Thanks so much for sharing your heart so beautifully Joy! I love your transparency and your desire to come alongside other PW's to share your bumps and bruises...we all get them, don't we?

Joy Dombrow April 4, 2011 at 11:38 AM  

Bumps and bruises indeed Melissa. However the joy of getting to serve the Lord and make His name great makes it all worth it! Love to you!

Rebecca April 5, 2011 at 3:37 PM  

Love-love-love this post! Especially your point about giving people permission not to like you. Great stuff.

One difficulty that those of us in smaller, traditional churches have though is that as people decline, so does the ability of a church to pay the pastor. That is tough. I guess ultimately it comes down to trusting God to be our provider.

I really like your sentiments on not being possessive. After all, we shouldn't be in competition with each other in the church. Rather, if some other pastor or church can help somebody get closer to Jesus than I can, I should support that and thank God for it. It takes a big gulp sometimes though. We like to believe we are the be-all and end-all.

Joy Dombrow April 6, 2011 at 12:39 AM  

Rebecca, it is true that it is difficult to be so open handed in ministry.
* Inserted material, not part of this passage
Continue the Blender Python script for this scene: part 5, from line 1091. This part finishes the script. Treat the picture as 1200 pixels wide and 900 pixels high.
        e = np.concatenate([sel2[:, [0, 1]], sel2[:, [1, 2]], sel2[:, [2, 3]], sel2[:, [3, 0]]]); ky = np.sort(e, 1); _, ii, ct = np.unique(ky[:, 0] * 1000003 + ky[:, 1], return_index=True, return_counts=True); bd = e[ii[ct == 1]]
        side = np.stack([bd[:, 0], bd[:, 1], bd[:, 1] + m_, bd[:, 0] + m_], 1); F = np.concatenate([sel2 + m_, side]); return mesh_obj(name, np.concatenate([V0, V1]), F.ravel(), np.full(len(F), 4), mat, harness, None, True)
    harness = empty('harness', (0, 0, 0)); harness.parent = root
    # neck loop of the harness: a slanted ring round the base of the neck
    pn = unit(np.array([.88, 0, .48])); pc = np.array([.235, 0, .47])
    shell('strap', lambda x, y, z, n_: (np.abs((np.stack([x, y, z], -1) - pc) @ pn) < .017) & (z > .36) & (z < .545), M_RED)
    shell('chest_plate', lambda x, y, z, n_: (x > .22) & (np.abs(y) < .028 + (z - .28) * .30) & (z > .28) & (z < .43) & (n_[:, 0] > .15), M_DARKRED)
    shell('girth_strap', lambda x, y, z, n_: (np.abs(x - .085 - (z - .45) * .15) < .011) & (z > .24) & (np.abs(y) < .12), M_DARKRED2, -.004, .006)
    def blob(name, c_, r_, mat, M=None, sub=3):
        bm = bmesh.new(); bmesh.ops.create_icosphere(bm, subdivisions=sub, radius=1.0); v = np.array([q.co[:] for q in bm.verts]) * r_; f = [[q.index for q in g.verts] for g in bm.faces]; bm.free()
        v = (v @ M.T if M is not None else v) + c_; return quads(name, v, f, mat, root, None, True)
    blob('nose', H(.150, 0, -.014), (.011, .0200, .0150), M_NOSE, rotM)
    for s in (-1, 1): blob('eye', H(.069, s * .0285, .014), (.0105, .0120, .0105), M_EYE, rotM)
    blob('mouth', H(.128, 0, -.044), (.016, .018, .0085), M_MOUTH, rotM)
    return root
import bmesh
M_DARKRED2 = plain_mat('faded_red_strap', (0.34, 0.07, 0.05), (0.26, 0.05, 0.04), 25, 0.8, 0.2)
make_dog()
It just goes against the fears of our flesh, as well as our pride. Thankfully, as we focus on Christ, we can trust Him with our reputation and our ministry. Be encouraged, friend! Humble thanks for reading.

Melissa April 6, 2011 at 10:14 AM  

I can't even comment well because I have so many thoughts running through my mind right now.
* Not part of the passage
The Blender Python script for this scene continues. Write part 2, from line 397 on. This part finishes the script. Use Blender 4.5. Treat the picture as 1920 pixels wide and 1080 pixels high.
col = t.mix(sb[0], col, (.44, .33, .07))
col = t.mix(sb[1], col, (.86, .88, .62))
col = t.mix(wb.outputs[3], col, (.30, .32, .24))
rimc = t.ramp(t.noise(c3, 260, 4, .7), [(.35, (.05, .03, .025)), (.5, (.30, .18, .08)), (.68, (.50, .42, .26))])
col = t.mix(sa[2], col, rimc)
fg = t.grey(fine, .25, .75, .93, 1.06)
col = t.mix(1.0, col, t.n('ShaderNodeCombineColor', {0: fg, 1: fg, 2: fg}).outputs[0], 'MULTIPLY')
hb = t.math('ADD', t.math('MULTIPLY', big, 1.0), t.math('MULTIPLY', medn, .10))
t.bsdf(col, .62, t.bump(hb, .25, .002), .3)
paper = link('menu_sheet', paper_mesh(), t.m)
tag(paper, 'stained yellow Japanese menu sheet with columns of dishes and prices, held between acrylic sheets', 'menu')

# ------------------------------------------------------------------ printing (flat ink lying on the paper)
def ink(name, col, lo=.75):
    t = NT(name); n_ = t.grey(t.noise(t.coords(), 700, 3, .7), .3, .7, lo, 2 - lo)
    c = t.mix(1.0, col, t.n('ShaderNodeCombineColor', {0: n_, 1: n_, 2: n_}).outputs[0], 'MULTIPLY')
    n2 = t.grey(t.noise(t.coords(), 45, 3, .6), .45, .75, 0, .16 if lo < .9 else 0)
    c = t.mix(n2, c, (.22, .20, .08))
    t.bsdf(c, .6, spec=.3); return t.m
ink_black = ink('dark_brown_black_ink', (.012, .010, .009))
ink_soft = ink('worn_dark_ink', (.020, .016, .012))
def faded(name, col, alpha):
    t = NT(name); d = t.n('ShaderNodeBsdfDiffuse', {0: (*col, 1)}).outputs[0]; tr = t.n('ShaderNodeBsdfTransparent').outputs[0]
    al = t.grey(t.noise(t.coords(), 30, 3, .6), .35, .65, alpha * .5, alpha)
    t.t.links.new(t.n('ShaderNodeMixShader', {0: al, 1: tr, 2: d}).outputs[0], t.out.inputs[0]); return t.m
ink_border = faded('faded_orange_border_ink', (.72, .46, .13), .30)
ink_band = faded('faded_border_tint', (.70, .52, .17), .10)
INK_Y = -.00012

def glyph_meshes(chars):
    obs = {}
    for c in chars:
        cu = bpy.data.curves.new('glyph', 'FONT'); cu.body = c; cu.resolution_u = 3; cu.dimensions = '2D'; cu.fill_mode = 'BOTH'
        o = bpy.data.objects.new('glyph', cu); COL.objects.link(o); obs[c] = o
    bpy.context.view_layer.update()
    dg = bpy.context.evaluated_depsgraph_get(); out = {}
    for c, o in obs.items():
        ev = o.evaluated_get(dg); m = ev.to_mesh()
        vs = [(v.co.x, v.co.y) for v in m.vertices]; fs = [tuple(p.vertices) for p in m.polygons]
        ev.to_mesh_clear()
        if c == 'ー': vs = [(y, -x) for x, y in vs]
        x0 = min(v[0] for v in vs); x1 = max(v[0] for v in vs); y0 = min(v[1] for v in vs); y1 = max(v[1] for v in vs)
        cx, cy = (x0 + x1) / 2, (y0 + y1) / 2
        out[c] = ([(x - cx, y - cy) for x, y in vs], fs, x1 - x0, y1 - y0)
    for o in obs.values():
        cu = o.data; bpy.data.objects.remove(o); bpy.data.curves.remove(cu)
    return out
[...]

As church planters, we launched this past Sunday. So many of your words spoke to my heart; thank you for sharing.

I am completely new to the role of being a PW and although I am neither young, nor a young Christian - I am finding myself learning so much about this new world. :)
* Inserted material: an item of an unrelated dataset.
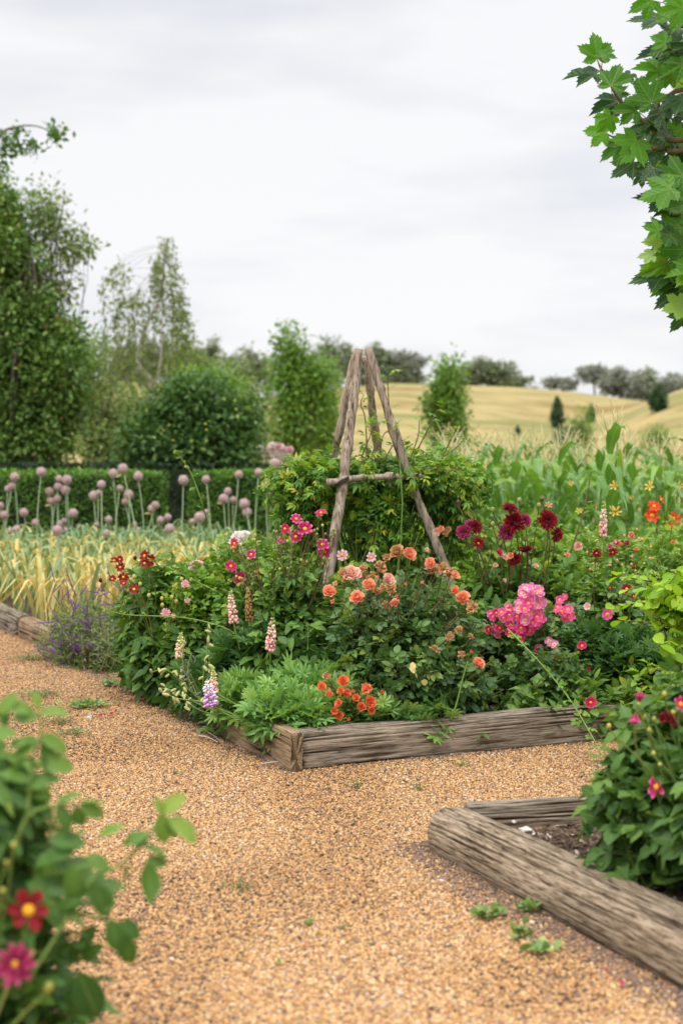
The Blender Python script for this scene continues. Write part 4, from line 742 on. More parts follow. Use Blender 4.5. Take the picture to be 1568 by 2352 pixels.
# ------------------------------------------------------------------ corn patch
def corn_plant(seed, H):
    g = rng(seed); rt = root('corn_plant', 'tall green corn plant with arching leaves and pale tassel in the patch behind the bed', 'corn', (0, 0, 0), 'corn plants in the patch behind the flower bed')
    part('stalk', tube(curve([(0, 0, 0), (g.normal(0, .02), g.normal(0, .02), H * .5), (g.normal(0, .04), g.normal(0, .04), H)], 9), np.linspace(.016, .007, 9), 6), STEM, rt); ps = []
    for k in range(10):
        z = H * (.22 + .72 * k / 9); a = (k % 2) * math.pi + g.normal(0, .5); L = .75 * (1 - .35 * abs(k / 9 - .45)) ; t = np.linspace(0, 1, 11); hz = L * .50 * t ** 1.2; zz = z + L * (.92 * t - .95 * t ** 2.1 * g.uniform(.6, 1.25)); d = np.array([math.cos(a), math.sin(a)]); w_ = .05 * np.minimum(.4 + t * 3, 1) * np.maximum(1 - t ** 1.8, .03); tw = g.normal(0, .6) * t
        C = np.column_stack([d[0] * hz, d[1] * hz, zz]); s = np.column_stack([-d[1] * np.cos(tw), d[0] * np.cos(tw), np.sin(tw)]); rip = np.sin(t * 19 + k) * .012; V = np.stack([C - s * w_[:, None] + np.array([0, 0, 1]) * (.3 * w_ + rip)[:, None], C, C + s * w_[:, None] + np.array([0, 0, 1]) * (.3 * w_ - rip)[:, None]], 1).reshape(-1, 3)
        F = [(i * 3 + j, i * 3 + j + 1, i * 3 + j + 4, i * 3 + j + 3) for i in range(10) for j in range(2)]; L2 = np.column_stack([np.tile([-1, 0, 1], 11), np.repeat(t, 3)]); ps.append(P(V, [F], L2, np.full(33, np.clip(.1 + .65 * g.random() + (.25 if k == 0 else 0), 0, 1))))
    part('leaves', join(ps), G['corn'], rt); nb = 9; A = np.tile([0, 0, H], (nb, 1)) + np.column_stack([np.zeros(nb), np.zeros(nb), np.linspace(0, .08, nb)]); th = np.arange(nb) * 2.4; B = A + np.column_stack([np.cos(th) * .12, np.sin(th) * .12, g.uniform(.10, .26, nb)]); B[-1] = [0, 0, H + .32]
    if seed == 701: B = A + (B - A) * .9
    if seed in (701, 703): part('tassel', sticks(A, B, .005, .0035, .12, 4, seed, 5), TASS, rt)
    return rt
TASS = rndmat('corn_tassel', [(0, (.50, .46, .20)), (1, (.66, .60, .32))], nmul=.15)
protos = [corn_plant(700 + i, h) for i, h in enumerate((1.30, 1.36, 1.26, 1.40))]; g = rng(71); spots = []
for row in range(9):
    for c in range(24):
        p = bed(2.45 + c * .27 + g.normal(0, .05) + .1 * (row % 2), 5.0 + row * .55 + g.normal(0, .05)); a = 784 + p[0] / p[1] * FPX
        if 985 < a < 1660 and p[1] < 19: spots.append((p[0], p[1]))
spots += [(at(1400, 1040, 11.2)[0], 11.2)]
for i, (x, y) in enumerate(spots):
    s = g.uniform(.93, 1.07); o = protos[i] if i < 4 else dup(protos[i % 4], (x, y, .1), g.random() * 6.28, s)
    o.location = (x, y, .1); o.rotation_euler = (0, 0, g.random() * 6.28)
last = o; last.scale = (1.14,) * 3; last['label'] = 'tallest corn plant with one upright dark leaf standing out above the patch'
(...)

I particularly soaked in the advice of allowing others the ability to not like me (and yes, it is not an enjoyable thought) and giving them that freedom from pressure. I do understand (thanks to my occupation in HR) that everyone will not like me and although I would love everyone to like me - it's okay.

Again, thank you for sharing you story and your wisdom!

Twitter: TubsWife

Joy Dombrow April 6, 2011 at 8:02 PM  


Although we have never planted a church, I can imagine the faith and tireless sacrifice that you guys must have to begin a new work in your town. Thank you for boldly moving to advance the gospel, even when you have never walked this way before. May God bless you, may your church grow in grace and in truth, and may you find delight in serving HIm there. Just be yourself and He will use you to love on the people He brings your way.

Bless you, bless you.

Tracy April 10, 2011 at 11:03 AM  

Wow, I love this post! Straight to my heart...that's for sure! God has been teaching me alot about "prying my hands open" before HIM! He is in control! Thanks for sharing this! (i think we are neighbors, we are in OR too :)

Joy Dombrow April 16, 2011 at 12:15 AM  

Tracy, it is a lesson that we all are learning, and just when you think you have it down, God places a new test in your path! Nice to "meet" you my Oregonian sister!